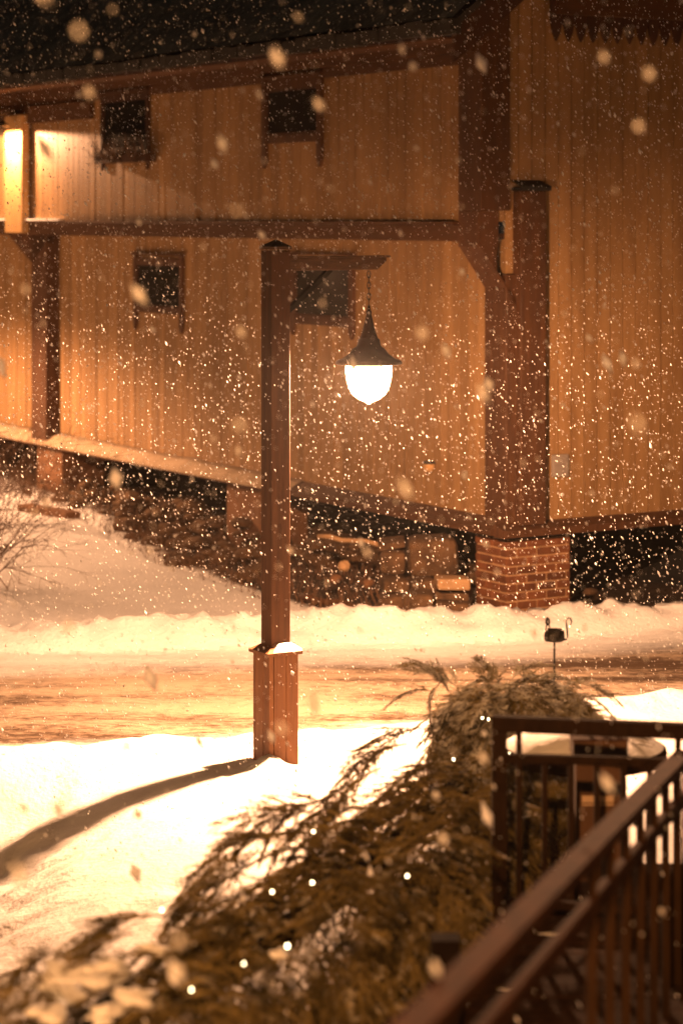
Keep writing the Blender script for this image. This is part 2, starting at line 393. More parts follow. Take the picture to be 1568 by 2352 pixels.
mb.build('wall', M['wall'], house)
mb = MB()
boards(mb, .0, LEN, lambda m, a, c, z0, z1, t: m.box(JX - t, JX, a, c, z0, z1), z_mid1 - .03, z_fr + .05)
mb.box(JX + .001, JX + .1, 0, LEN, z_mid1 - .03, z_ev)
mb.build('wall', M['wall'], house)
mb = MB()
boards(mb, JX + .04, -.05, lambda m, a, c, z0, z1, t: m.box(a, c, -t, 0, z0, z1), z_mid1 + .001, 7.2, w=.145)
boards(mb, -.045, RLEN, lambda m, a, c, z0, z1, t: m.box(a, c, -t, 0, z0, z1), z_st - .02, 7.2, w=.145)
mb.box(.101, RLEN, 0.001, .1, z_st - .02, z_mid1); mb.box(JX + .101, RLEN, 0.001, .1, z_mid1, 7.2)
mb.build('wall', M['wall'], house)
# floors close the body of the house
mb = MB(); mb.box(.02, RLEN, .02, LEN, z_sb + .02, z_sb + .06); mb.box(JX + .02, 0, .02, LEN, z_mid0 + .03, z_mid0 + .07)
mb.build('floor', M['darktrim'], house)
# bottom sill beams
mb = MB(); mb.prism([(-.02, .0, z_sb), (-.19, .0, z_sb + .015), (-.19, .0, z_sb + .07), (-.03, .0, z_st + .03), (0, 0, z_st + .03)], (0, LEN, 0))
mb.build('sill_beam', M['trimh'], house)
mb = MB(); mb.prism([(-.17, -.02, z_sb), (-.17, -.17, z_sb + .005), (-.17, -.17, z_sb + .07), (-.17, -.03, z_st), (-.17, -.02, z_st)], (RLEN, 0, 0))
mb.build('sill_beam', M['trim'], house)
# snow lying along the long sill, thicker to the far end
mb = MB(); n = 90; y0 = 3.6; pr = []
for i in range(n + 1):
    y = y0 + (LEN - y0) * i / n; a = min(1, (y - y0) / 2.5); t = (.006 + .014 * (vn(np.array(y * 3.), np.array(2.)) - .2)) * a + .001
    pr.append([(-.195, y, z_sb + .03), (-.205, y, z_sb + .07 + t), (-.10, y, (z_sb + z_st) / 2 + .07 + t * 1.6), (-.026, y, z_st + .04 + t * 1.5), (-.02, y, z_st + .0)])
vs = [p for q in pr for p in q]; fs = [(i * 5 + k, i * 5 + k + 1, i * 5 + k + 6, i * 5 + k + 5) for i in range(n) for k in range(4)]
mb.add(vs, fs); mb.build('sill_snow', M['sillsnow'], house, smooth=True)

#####

To do: Gather each line in the data that holds the string "build".

Answer to this problem:
mb.build('wall', M['wall'], house)
mb.build('wall', M['wall'], house)
mb.build('wall', M['wall'], house)
mb.build('floor', M['darktrim'], house)
mb.build('sill_beam', M['trimh'], house)
mb.build('sill_beam', M['trim'], house)
mb.add(vs, fs); mb.build('sill_snow', M['sillsnow'], house, smooth=True)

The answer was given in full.